EC OFFERS YUGOSLAV INITIATIVE

The European Community offered to build up its peace observer force in Yugoslavia as four more people were killed there in civil strife but it said the country's feuding republics must first negotiate a cease-fire.More than 90 people have been killed in 10 days of ethnic violence in the republic of Croatia, where Croats and the large Serbian minority are fighting. The fresh EC offer to help prevent civil war in the Balkan country was made at a meeting between EC foreign ministers and Yugoslav Prime Minister Ante Markovic in Brussels Monday. "I told them openly that Yugoslavia is in a state of war - that it is facing an economic catastrophe and a social explosion," Markovic told reporters after returning to Belgrade. The Community also ordered a special three-minister mission back to Yugoslavia this week to assess the rapidly deteriorating situation.
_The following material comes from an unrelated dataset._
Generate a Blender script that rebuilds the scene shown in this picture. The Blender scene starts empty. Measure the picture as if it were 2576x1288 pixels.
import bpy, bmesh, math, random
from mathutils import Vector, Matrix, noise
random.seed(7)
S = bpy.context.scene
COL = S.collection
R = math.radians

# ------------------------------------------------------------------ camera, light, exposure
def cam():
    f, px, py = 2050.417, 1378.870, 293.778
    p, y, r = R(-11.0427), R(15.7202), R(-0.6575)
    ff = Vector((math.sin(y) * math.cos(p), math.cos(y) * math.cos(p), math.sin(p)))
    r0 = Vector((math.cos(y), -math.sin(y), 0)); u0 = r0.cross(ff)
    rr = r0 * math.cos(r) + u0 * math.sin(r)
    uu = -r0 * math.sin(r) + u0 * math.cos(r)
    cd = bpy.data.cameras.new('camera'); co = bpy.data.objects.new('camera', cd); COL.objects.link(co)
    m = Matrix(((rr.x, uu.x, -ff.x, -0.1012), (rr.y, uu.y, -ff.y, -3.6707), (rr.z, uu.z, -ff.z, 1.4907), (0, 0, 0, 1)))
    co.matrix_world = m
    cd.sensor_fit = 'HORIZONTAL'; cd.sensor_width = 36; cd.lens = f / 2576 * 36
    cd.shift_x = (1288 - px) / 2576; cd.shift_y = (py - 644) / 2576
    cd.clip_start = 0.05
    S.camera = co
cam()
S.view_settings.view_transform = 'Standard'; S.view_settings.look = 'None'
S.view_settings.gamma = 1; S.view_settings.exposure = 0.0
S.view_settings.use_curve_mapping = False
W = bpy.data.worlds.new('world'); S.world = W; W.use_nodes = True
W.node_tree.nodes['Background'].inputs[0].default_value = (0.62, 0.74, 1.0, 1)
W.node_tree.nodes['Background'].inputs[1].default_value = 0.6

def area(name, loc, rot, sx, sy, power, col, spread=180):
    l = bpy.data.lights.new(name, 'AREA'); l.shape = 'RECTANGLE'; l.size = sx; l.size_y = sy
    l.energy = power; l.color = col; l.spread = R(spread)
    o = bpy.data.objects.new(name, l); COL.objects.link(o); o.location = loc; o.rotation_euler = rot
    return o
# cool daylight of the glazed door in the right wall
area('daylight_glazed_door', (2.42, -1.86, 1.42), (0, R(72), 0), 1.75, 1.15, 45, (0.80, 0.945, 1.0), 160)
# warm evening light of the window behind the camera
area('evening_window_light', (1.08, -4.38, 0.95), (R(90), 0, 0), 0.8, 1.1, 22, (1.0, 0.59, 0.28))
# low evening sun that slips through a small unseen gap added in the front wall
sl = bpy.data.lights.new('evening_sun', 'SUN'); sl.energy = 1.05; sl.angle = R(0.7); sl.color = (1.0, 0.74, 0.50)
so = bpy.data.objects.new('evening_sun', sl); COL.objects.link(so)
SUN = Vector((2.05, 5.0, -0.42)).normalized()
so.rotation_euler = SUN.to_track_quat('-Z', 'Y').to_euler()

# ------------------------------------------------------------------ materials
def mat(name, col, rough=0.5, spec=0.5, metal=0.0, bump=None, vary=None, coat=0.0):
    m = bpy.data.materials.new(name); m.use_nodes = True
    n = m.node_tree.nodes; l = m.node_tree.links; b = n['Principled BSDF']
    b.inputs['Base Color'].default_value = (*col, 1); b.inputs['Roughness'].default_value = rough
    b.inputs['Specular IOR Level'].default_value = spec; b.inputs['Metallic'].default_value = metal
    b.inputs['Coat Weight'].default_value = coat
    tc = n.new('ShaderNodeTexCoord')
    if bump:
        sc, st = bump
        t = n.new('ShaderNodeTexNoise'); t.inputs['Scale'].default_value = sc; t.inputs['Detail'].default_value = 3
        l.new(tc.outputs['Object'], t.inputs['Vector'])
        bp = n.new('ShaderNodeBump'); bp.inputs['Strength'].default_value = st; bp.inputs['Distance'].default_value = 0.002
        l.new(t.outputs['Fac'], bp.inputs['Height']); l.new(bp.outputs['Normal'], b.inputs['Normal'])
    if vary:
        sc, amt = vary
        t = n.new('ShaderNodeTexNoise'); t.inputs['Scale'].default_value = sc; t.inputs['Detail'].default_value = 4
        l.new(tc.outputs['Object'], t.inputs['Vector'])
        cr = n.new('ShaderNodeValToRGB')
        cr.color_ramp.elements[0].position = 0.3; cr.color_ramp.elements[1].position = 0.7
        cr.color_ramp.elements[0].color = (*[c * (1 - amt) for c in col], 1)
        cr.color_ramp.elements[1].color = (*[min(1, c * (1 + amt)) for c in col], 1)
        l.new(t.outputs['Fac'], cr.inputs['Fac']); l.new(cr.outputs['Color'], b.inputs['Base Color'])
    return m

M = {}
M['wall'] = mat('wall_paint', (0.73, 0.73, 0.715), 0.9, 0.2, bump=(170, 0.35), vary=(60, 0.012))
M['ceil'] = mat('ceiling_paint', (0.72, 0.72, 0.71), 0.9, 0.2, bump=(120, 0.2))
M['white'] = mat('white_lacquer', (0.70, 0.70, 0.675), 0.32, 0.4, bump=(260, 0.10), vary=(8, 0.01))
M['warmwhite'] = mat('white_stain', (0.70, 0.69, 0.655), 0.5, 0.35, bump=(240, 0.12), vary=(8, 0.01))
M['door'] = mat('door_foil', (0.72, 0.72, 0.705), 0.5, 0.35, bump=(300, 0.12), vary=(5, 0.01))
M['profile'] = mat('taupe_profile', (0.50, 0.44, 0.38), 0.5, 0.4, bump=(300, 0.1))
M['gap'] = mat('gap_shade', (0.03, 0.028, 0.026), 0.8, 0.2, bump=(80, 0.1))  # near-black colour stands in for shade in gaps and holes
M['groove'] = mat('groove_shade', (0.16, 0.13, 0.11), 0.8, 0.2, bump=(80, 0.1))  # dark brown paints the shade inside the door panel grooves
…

Dutch Foreign Minister Hans van den Broek said the EC made several offers, including increasing its peace observers to as many as 150 from 50 and extending their mandate to cover the areas where battles are raging between Serbs and Croats. He said Mr. Markovic and the Community ministers also agreed to create joint patrols along the line dividing Serbs and Croats. These would be made up of the Yugoslav Army and Croatian national guard units which fought against each other last week. But EC ministers emphasized their new offers were firmly conditional on Yugoslavia's warring factions hammering out a credible cease-fire, something which has proved impossible so far. The EC, seeking to raise its role in international affairs, negotiated a cease-fire in Slovenia after the Army stormed into the republic June 27.